Outside the Beltway, legislators are far more comfortable with censure and impeachment -- at least in the state of Vermont. Sixty-nine Vermont legislators, 56 members of the state House and 14 members of the Senate, have signed a letter urging Congress to initiate investigations to determine if censure or impeachment of members of the administration might be necessary.

The letter, penned by state Rep. Richard Marek, a Democrat from Newfane, where voters made international news in March by calling for the impeachment of Bush at their annual town meeting, suggests that Bush's manipulations of intelligence prior to the launch of the Iraq war, his support of illegal domestic surveillance programs and other actions have created a circumstance where Congress needs to determine whether the time has come for "setting in motion the constitutional process for possible removal from office."

Noting that Newfane and a half dozen other Vermont communities have called for impeachment, as has the state Democratic Party, Marek explained to the Rutland Herald, "Vermonters from across the state have expressed concerns with the president's actions and have displayed that through resolutions, meetings and petitions. I thought it was important to put our voices down as supporting an investigation and possible censure and impeachment."

The letter, which will be delivered to members of the state's Congressional delegation -- including Congressman Bernie Sanders, a cosponsor of the Sanders resolution -- is just one of a number of fresh impeachment-related initiatives in Vermont.

Representative David Zuckerman, a Burlington legislator who is a member of Vermont's Progressive Party, plans to introduce a resolution next week asking for the state legislature to call on the U.S. House to open impeachment hearings.

Parliamentary procedures developed by then Vice President Thomas Jefferson in the early years of the United States, and still used by the U.S. House of Representatives as a supplement to that chamber's standing rules, have been interpreted as giving state legislatures at least some authority to trigger impeachment proceedings, and Zuckerman's resolution responds to calls from Vermonters to take the dramatic step.

Several county Democratic parties in Vermont have urged the state legislature to take advantage of the opening created by "Jefferson's Manual," which suggests that impeachment proceedings can be provoked "by charges transmitted from the legislature of a state.

There's no question that Vermont is in the lead, but legislators in other states are also exploring their options for pressuring Congress to act on articles of impeachment.
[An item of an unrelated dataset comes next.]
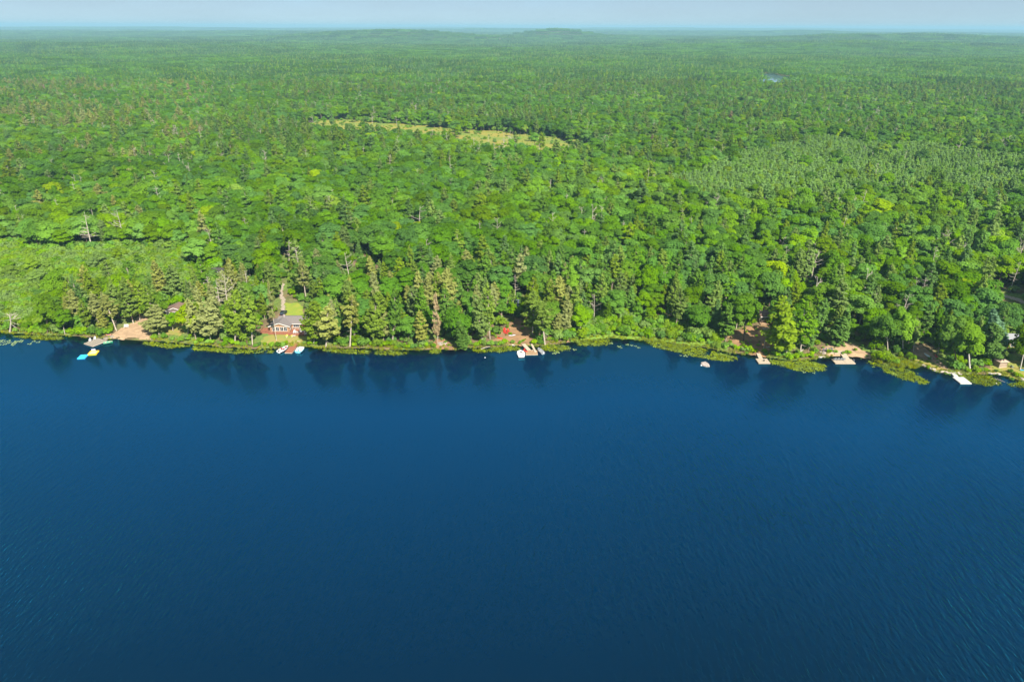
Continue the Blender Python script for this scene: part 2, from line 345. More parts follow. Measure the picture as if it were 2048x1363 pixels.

A trio of Democratic state representatives in Illinois -- Karen A. Yarbrough and Sara Feigenholtz from the Chicago area and Eddie Washington from Waukegan -- have introduced a measure similar to the one Zuckerman is preparing in Vermont.

The bill urges the Illinois General Assembly to "submit charges to the U. S. House of Representatives to initiate impeachment proceedings against the President of the United States, George W. Bush, for willfully violating his Oath of Office to preserve, protect and defend the Constitution of the United States and if found guilty urges his removal from office and disqualification to hold any other office in the United States."

In Pennsylvania, State Senator Jim Ferlo, D-Pittsburgh, has launched a public campaign urging his constituents to sign petitions calling for Congress to launch an impeachment inquiry. Ferlo, a former Pittsburgh City Council president, says its entirely appropriate for state officials -- and citizens -- to add their voices to the impeachment debate.

"Impeachment proceedings are now the most important issue facing our nation," the state senator explains. "The debate and opinions expressed should not be limited to the views of journalists, legal scholars, intelligence officials and just a few politicians. Every American must confront this issue and speak out loudly and clearly. This is one opportunity to do so."